DEVELOPMENT OF A DIRECT INJECTION GAS-HYBRID ROCKET SYSTEM USING GLYCIDYL AZIDE POLYMER

Abstract

The development of a direct injection gas-hybrid rocket system using glycidyl azide polymer (GAP) as a solid fuel for the thrusters of very small satellites is described. Furthermore, a performance evaluation and the combustion characteristics of the propulsion system are presented. GAP is capable of self-decomposition and generates fuel-rich gas, which makes it viable as a fuel gas-hybrid power source for rockets. GAP also has a higher density compared to other polymers such as hydroxyl-terminated polybutadiene (HTPB), and the high-density specific impulse enables the development of a small thruster system.
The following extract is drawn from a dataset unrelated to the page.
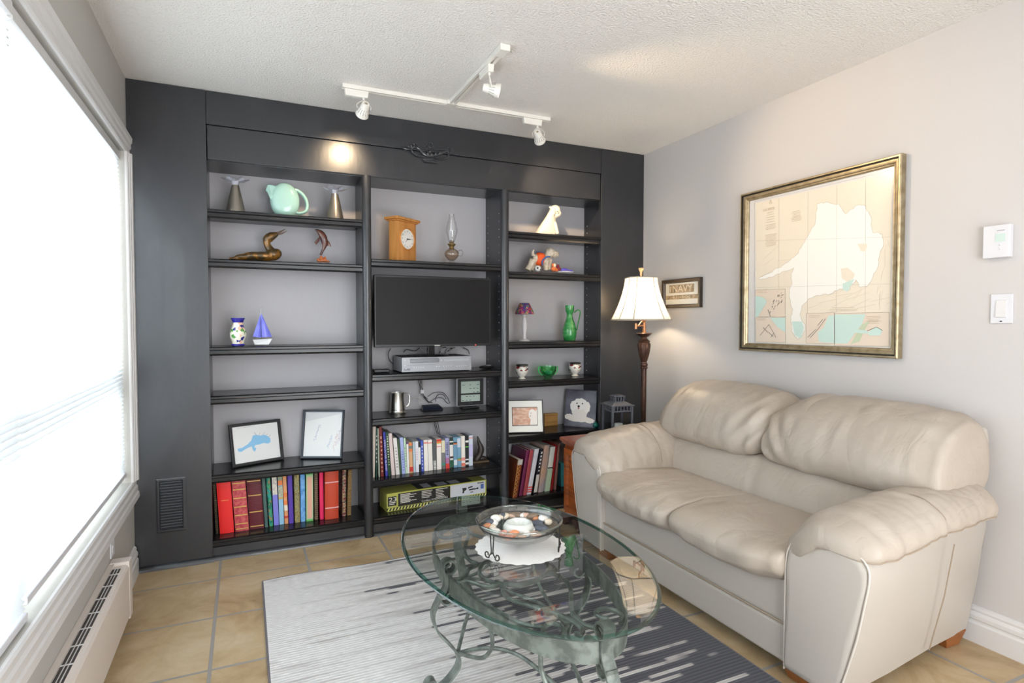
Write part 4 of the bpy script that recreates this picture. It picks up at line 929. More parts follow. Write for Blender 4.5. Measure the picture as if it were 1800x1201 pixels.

Gaseous oxygen was used as the oxidizer for the first test of the gas-hybrid rocket. The gas generator was tested using a 60 mm diameter motor with an end-burning GAP grain. The experimental combustion pressure was initially set at 1 MPa, and adjustments to the oxygen flow were made based on the test results of the gas-generator combustion. The resulting ignition smoothness and combustion stability were observed. Excellent characteristic velocity efficiency (90%)—larger than that of a classical hybrid rocket motor-was obtained. Moreover, quenching of the GAP gas generator was achieved after the oxidizer injection was stopped, which implies that this system has the capability of re-ignition.